I don’t trust systems. Systems have hurt me so very badly. Systems have shown me how little *I* matter.

So when I read things written by very well intentioned, loving people… I have strong feelings of oh my god no.

I don’t think other people are bad for following a system that more or less worked for them. I really don’t.

I am an auto-didact. I teach myself. Thus I also teach my children to be. There are a lot of things in this world that are worthy of learning about. I don’t know what will interest you. But I will talk to you extensively about how to go about acquiring information you want to have. I won’t dictate what information you need or how you get it.

I won’t put a bunch of tracing things in front of you and say now it is time for you to trace. I can’t do that.

I’m not even sure if it is really because I am a judgmental asshole (but I am) or if it is just my horror of forcing my children into rote learning.

I don’t decide it is time for them to learn how to trace. That’s not my job. Sometimes at stores Shanna will browse through books and ask for workbooks. I’ve bought her a couple. She has chosen to sit down with them a few times and trace. I’ve never handed it to her or initiated her working with it and I don’t think I ever will.

I don’t do that. That is not my role here.

I don’t think other people are bad. But I think they waste a lot of their own time trying to do things “right” when there is no such thing as right.

I feel sad that I still feel like I am doing everything wrong. Clearly my kids are on the road to reading. But I can’t force them through an Approved Process Of Learning.

I just can’t.

I won’t.

What I learned from the school system is that the system itself is much more important than any individual child within it. No one cares about all the little individual people who may need help or attention or support. That’s not what the system does. The system says, “I’m a system and I run. If you have a problem it is your problem.”

I’m glad that my friends who put their kids in traditional school are the kind of people who pay attention to their kids and their kids won’t fall through the cracks. My friends’ children are not the kids who are going to suffer the most. My friends’ kids are already pretty privileged and supported.

If you have good parents who love you it really doesn’t matter where you spend your days. You’ll learn and you’ll get the support you need. I didn’t have good parents.

It isn’t fair to blame the system because of its failure to save children like me. But I do think it is fair because one of the reasons the school system exists is supposedly to help kids like me. Oh well.

I think that any system designed to apply to multiple millions of people at the same time is going to fail more than half of the people involved at any given moment.

Half of all people are below average. Half of all people are above average. How in the fuck are you going to design one system that will serve both sides of that equation? Especially since we are all anti-tracking now.
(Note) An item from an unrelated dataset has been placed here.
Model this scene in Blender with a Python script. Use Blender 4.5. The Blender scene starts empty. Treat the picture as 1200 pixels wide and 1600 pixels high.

Everyone gets the SAME THING BECAUSE YOU ARE ALL ALIKE, RIGHT?!

Do you know why my kids will learn to read and write? Because they see their parents obsessively doing both. They know that the way to access pretty much the whole world and all of the things they want to do involves reading and writing.
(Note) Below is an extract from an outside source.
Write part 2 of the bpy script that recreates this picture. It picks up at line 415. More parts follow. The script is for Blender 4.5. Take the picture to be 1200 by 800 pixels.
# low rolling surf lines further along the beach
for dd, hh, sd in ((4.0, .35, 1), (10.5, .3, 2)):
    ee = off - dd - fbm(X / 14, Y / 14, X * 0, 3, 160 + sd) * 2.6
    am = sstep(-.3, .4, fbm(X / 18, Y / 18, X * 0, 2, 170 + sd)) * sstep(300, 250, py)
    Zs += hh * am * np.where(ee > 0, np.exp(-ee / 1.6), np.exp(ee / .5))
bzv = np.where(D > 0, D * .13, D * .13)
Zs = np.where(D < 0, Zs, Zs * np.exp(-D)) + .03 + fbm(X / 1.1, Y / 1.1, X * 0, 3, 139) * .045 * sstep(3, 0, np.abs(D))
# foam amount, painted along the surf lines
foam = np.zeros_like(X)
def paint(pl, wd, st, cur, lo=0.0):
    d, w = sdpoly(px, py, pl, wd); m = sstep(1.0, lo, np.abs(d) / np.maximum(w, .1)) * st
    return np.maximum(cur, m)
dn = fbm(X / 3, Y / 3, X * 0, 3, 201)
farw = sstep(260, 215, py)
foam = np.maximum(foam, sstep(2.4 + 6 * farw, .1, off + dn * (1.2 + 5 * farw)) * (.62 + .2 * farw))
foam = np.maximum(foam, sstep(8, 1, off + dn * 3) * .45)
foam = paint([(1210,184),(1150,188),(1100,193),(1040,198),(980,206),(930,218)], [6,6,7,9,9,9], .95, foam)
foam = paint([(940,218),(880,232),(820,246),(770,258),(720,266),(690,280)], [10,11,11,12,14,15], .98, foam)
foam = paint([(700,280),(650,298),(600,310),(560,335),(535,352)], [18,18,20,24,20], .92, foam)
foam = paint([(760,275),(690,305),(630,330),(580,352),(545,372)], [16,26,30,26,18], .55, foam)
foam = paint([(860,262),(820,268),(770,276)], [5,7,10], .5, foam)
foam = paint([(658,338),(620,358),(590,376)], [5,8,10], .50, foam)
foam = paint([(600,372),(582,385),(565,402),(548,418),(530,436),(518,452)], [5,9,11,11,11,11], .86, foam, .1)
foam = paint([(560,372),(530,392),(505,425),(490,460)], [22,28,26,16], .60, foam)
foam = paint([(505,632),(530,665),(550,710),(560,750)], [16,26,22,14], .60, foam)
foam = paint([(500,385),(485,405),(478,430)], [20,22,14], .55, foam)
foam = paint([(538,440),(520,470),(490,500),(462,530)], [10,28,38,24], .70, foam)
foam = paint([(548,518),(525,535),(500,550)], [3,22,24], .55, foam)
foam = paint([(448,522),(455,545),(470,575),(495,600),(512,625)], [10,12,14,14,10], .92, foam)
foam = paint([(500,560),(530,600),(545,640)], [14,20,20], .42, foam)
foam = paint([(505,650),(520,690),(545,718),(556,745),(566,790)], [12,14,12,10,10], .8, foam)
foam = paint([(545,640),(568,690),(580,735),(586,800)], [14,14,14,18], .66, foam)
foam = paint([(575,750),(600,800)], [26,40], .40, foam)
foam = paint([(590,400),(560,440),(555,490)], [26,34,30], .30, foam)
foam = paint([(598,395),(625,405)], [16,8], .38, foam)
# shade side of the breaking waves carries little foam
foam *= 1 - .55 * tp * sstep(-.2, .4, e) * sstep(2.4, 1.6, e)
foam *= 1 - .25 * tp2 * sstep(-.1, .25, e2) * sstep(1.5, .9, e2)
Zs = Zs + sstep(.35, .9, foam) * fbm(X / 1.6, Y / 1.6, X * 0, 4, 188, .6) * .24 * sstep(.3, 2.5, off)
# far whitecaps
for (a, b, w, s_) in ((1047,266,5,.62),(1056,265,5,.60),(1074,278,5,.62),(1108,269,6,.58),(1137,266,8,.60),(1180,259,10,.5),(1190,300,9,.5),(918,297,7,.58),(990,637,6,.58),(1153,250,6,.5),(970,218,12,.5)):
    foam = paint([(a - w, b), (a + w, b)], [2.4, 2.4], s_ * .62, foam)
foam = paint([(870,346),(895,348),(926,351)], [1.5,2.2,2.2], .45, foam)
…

I don’t think I will have to coax them or go through an elaborate many year process of forcing them to trace letters long before their brains are ready to read. Give me a break.

4 thoughts on “Judgmental asshole.

  1. Anthony

    I miss tracking – I *really* wish Kid A’s school tracked. She’s in first grade and is already bored. However, having her around a relatively consistent group of kids her age is good for her social development, which is a big weakness for her. Consistency is important there – it would probably not be good for her to switch to a different school if they’re going to teach essentially the same material the same way, but with different kids.
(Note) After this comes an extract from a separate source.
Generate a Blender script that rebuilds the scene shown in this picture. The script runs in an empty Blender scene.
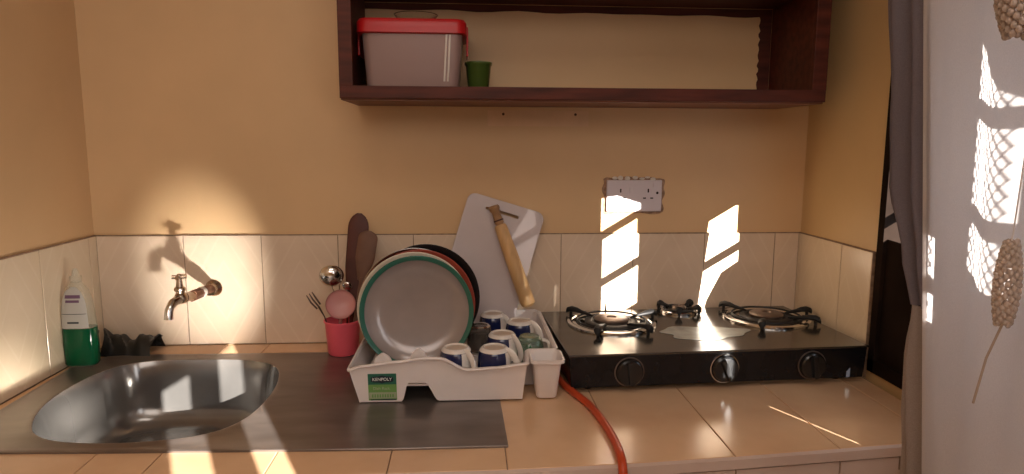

    Related – I found some stuff about the right age to teach math. It’s from a Christian homeschooling site, but they seem to be pretty good – they’ve studied classical education and some secular research on teaching:

    https://www.triviumpursuit.com/articles/research_on_teaching_math.php
    https://www.triviumpursuit.com/blog/2010/08/05/delayed-formal-math-approach/

    Reply
    1. Krissy Gibbs Post author

      Hey, even Christian Homeschoolers get stuff right once in a while. 😛 (I mean that in an affectionate way towards both Anthony and Christian Homeschoolers. I tease! Text sucks for tone…)

      I’m not surprised A is bored in 1st grade. Y’all are probably going to have to find a way to pay for private schools at some point if you don’t want her to start making her own entertainment i.e. getting in trouble. 🙂 She’s a very bright girl. You will be in trouble if you don’t keep her moving forward. 🙂

      Tracking is a mixed bag. I get why they are taking it away. I believe that the US is too fractured and huge to have one system though. Tracking used to be really rigid. Once you got in a track you were stuck there till you graduated and *that* was totally fucked up. Kids need to be able to move up and down the system, but it was too hard for the school system to manage so people got a label and that was your label forever. That’s damaging.

      I really don’t know what kind of system could be invented that would appropriately fill the needs of every child. That is an amazingly complex system.

      Reply
      1. Anthony

        My elementary schools were tracked in “reading” and math, and people could (and did) get moved from one track to another, at both schools I went to. (Both had 4 teachers per grade.) It didn’t happen much, but a kid who was outperforming (or underperforming) his or her track could get moved.

        My middle school did things differently – there were almost no tracks, though they had an MGM (mentally gifted minors) program which meant getting into a different “social studies” (purely history…) class than everyone else. About 4 of us were sent across the street to the high school for math, where we were put in the accelerated algebra class. They didn’t do algebra in 7th or 8th grade math.

        Reply
        1. Krissy Gibbs Post author

          Yeah, it varied a lot from school to school and district to district. I went to some that were rigorous partly due to over-crowding. You either got into the gifted track in kindergarten or first grade or you were out for the rest of your life.